At the time, the HOA hired a professional company to remove the blackberry bushes. It took them 4 consecutive years of heavy duty chemical application (which I wasn’t very happy with, but unable to do anything about since the HOA contracts were already in place when we moved in) and manual labor. Simply cutting off the above-ground portions doesn’t do much - the bushes grow back with a vengeance. The chemicals that were applied were to prevent that regrowth. And still they had to keep doing it for four years in row!

Good birding!

Nagi Aboulenein

> On Sunday, Aug 17, 2025 at 00:14, Kellie Sagen via Tweeters <tweeters...> (mailto:<tweeters...>)> wrote:
> Tweets,
>
> I am super grateful a patch of Himalayan blackberry saved the life of Gary B. Phew! However, I will bad-mouth that wretched plant every chance I get. I’ve been trying to eradicate it from my property for eons. Its thorns cut up my arms, legs, hands and sometimes my face every year no matter what I wear. Maybe a suit of armor would work.
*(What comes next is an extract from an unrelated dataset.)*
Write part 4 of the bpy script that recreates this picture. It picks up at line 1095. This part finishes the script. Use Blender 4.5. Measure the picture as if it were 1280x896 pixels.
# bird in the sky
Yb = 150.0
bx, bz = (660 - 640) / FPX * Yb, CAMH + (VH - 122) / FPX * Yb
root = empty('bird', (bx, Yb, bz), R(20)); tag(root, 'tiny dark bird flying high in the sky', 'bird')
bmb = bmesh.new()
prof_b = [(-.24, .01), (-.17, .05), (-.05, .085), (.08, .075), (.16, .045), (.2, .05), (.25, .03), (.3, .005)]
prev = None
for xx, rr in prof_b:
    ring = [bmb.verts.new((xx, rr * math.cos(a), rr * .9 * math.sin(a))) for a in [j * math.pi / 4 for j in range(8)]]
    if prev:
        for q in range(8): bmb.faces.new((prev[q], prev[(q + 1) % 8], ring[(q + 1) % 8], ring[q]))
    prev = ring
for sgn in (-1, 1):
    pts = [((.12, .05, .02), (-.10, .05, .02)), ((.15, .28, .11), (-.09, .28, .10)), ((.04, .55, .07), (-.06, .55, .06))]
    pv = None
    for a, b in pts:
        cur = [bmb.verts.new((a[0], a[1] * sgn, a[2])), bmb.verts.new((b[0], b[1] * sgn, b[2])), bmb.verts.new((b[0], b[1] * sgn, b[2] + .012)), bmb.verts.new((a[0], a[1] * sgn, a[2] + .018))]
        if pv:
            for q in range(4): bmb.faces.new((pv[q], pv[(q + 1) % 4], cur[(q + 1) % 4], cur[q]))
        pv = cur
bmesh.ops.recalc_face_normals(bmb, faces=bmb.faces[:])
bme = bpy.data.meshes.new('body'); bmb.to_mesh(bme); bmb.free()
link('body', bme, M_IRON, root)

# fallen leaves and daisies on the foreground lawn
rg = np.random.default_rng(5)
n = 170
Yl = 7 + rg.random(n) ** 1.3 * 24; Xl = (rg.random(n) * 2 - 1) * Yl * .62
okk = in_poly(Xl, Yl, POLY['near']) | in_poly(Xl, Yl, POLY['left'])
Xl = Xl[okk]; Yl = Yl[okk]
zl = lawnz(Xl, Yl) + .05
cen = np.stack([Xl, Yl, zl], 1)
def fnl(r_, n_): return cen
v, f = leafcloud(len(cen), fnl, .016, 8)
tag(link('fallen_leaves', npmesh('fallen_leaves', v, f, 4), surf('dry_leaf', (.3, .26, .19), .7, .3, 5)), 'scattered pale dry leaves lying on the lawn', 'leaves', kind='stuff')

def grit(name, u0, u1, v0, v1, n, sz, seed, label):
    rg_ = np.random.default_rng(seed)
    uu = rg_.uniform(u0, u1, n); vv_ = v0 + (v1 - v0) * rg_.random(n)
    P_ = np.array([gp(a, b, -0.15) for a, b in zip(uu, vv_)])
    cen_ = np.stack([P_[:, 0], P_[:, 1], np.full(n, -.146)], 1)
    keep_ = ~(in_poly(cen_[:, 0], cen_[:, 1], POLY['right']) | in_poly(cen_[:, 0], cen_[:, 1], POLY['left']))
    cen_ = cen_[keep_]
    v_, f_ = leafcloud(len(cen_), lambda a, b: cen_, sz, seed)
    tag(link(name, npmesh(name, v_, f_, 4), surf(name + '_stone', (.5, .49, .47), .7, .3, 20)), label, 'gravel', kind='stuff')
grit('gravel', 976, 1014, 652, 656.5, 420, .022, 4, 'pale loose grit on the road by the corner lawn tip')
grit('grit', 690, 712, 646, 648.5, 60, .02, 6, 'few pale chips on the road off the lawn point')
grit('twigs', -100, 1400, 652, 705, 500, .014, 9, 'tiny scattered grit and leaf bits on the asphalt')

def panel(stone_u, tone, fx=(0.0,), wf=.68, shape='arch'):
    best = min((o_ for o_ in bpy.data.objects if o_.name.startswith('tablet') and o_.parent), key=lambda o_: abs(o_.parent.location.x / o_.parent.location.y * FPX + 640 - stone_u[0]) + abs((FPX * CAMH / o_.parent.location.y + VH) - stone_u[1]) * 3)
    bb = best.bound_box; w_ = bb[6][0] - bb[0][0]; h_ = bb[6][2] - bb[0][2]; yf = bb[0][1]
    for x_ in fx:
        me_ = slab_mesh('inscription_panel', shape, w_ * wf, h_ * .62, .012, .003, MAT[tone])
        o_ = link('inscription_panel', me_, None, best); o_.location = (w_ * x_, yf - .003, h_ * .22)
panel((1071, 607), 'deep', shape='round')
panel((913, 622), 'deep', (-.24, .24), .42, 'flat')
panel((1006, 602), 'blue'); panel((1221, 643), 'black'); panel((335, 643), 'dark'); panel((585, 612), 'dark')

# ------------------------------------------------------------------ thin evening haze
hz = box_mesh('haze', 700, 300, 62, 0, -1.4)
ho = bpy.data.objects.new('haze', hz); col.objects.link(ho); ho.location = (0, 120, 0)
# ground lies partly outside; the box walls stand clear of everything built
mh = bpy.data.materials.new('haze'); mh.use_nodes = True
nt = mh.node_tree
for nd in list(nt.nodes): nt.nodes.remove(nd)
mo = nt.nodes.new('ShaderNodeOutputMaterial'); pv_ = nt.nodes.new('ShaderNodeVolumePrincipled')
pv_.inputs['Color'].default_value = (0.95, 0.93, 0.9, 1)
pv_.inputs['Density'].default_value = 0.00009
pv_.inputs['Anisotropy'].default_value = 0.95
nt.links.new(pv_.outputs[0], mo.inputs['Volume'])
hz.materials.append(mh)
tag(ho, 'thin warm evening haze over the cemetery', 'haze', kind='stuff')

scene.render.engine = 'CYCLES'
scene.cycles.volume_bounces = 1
I have planted over 1500 natives and yet the Himalayan blackberry outcompetes them all. It refuses to die.
>
> It does attract several species of birds and other wildlife and makes a great cobbler. I have actually seen it for sale locally even though it is on our state’s noxious weed list. According to the Washington State Noxious Weed Control Board - It is a notorious invasive species in many countries around the world and costs millions of dollars for both control and in estimated impacts. This species spreads aggressively and has severe negative impacts to native plants, wildlife and livestock.
>
> Birds eat all kinds of berries including the Himalayan blackberry but I hope one day it will not be for sale anymore and will be wiped off the face of the earth, erm Washington and other areas it should not be. We can plant Snowberry, Twinberry, Osoberry, etc in its place to save the next Gary B on a collision course with death!
>
> Okay, lively response over. I think I may have been triggered! Back to your regularly scheduled programming.
>
> Sincerely,
> Kellie Sagen
>
> P.S. Native plants attract native insects which feed native birds. Yay natives!